Beyond the south pole landing, the Artemis programme envisions astronaut trips to other parts of the Moon, as well as building a lunar base and a Moon-orbiting small space station called the Gateway, for which the first components are supposed to launch in 2024.
The programme’s size and ambition pose huge challenges. There are financial questions about whether the agency will have enough money to pull off an astronaut landing in 2025; each Artemis launch is estimated to cost more than US$4?billion, or one-sixth of NASA’s entire budget. The whole programme, encompassing all the Artemis-related work across all of NASA’s divisions starting in fiscal year 2012, is estimated to cost $93?billion to the end of fiscal year 2025. There are also technical questions, such as whether the spacecraft that is to ferry astronauts from lunar orbit to the surface — which will be built by the US company SpaceX — will be ready in time.
NASA’s most optimistic planning documents show the Artemis 3 landing in 2025 and then a hiatus of astronaut landings until 2028.

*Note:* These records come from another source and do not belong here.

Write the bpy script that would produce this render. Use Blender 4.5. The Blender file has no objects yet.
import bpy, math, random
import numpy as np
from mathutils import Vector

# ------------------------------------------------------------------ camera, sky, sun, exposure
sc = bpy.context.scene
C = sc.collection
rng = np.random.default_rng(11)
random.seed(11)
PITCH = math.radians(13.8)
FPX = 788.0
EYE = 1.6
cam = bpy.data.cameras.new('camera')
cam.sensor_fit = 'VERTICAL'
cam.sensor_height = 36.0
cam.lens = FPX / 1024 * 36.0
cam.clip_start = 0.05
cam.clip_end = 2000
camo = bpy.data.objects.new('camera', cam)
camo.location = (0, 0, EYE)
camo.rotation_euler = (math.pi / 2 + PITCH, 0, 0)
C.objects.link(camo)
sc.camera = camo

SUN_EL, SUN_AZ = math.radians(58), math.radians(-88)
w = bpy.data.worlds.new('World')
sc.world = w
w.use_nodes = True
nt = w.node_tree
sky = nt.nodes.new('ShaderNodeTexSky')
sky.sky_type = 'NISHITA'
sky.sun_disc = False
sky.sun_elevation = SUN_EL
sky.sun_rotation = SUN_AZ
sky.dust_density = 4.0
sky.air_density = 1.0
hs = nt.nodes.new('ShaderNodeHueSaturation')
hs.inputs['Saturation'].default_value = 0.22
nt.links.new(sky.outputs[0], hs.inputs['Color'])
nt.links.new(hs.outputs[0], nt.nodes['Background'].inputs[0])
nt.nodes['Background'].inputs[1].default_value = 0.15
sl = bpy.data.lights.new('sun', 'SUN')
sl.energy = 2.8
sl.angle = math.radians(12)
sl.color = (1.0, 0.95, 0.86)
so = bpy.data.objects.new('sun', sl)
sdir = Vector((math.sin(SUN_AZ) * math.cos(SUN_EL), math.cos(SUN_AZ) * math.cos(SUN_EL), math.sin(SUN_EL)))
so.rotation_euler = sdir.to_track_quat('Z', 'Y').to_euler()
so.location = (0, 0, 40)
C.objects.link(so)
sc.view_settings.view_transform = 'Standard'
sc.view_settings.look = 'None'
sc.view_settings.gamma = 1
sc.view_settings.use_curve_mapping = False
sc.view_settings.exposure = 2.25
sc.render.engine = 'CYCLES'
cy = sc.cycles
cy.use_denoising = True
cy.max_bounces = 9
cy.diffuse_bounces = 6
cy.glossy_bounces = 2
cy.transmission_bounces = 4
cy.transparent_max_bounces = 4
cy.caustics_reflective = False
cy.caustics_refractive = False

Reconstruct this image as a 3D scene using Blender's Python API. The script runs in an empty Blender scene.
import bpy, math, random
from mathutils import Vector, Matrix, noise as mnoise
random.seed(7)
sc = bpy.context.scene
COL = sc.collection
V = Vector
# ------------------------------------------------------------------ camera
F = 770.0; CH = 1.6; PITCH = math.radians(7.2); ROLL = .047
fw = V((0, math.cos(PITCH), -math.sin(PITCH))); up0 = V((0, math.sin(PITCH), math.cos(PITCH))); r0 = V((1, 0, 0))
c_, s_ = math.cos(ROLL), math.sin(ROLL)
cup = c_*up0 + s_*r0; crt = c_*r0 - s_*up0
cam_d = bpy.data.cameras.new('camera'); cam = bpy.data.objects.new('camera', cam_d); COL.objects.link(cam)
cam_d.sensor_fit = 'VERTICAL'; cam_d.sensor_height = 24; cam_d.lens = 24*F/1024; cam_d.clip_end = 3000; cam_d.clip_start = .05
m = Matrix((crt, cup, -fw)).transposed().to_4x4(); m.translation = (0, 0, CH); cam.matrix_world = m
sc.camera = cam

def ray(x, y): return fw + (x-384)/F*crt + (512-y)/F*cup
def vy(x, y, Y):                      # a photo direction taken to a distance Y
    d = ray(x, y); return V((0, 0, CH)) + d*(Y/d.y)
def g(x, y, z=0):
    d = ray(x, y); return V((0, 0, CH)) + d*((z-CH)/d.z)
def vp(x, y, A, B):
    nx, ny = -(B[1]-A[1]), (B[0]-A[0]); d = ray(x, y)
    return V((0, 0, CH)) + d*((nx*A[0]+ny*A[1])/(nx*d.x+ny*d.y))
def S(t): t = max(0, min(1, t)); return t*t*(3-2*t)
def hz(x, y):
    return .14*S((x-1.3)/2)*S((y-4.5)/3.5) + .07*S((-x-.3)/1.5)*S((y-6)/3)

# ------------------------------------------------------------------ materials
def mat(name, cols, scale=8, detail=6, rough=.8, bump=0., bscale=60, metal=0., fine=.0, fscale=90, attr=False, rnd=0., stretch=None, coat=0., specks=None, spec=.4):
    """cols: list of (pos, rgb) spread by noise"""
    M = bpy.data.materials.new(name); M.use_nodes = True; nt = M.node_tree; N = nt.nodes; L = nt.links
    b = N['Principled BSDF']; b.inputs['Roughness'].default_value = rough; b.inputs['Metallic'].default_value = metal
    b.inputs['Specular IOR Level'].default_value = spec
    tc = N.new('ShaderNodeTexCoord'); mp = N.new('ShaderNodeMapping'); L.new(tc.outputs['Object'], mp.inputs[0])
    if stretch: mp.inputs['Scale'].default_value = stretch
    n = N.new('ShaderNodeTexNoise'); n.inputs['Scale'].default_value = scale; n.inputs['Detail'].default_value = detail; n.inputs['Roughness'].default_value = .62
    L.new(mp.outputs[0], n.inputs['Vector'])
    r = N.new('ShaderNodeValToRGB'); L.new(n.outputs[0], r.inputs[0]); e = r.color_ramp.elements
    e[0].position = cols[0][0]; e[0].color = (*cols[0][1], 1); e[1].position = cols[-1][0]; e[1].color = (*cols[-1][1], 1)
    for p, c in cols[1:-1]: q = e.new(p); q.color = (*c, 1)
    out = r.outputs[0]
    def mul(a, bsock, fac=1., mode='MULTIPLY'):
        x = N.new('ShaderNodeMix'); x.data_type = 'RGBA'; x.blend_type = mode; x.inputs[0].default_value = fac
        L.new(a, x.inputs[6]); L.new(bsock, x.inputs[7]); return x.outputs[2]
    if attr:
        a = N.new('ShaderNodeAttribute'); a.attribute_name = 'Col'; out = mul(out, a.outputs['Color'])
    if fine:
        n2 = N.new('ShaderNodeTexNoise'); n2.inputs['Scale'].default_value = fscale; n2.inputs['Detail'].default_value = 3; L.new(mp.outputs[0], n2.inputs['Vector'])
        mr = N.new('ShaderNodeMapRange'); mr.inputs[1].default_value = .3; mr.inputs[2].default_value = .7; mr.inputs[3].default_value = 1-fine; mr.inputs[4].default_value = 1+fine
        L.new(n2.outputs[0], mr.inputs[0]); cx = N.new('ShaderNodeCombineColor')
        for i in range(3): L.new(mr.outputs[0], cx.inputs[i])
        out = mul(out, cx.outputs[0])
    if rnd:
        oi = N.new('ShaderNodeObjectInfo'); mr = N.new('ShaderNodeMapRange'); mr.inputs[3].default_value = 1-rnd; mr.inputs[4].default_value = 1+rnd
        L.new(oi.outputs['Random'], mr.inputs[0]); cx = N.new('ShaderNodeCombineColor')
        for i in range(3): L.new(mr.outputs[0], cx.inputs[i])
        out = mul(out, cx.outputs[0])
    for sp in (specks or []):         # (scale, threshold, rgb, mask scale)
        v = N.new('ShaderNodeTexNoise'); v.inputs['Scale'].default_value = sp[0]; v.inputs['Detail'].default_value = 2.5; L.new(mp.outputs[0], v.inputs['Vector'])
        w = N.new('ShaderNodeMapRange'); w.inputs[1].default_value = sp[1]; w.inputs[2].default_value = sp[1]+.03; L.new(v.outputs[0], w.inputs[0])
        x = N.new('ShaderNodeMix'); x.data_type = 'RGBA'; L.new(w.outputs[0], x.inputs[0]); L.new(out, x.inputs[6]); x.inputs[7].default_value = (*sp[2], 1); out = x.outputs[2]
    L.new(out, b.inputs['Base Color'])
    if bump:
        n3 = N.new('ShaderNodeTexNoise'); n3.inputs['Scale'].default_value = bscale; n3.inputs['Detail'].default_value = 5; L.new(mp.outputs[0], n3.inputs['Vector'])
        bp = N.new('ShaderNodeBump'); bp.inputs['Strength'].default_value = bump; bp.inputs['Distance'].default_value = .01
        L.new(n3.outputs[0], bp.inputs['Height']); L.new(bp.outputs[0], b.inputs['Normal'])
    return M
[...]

Many lunar scientists say they will take whatever they can get. “I’m really excited for Artemis 3,” even if NASA doesn’t continue the programme after that, says Hurtado. “The ultimate hope is for a sustained presence on the Moon.”
Meanwhile, NASA continues to press forward with the plans to land people on the lunar surface. In the coming months, it will put out a call for teams of geologists who want to develop science plans for the Artemis-3 astronauts. US lunar scientists are scrambling to pair up with colleagues to compete for this first-since-Apollo opportunity.
For many, the return to the Moon is long past due and has the potential to reach far beyond the world of lunar science. “Apollo was just a stunning success,” says David Kring, a geologist at the Lunar and Planetary Institute in Houston. “I would like to see Artemis do the same thing for America and the world today. I think humanity would benefit from it.”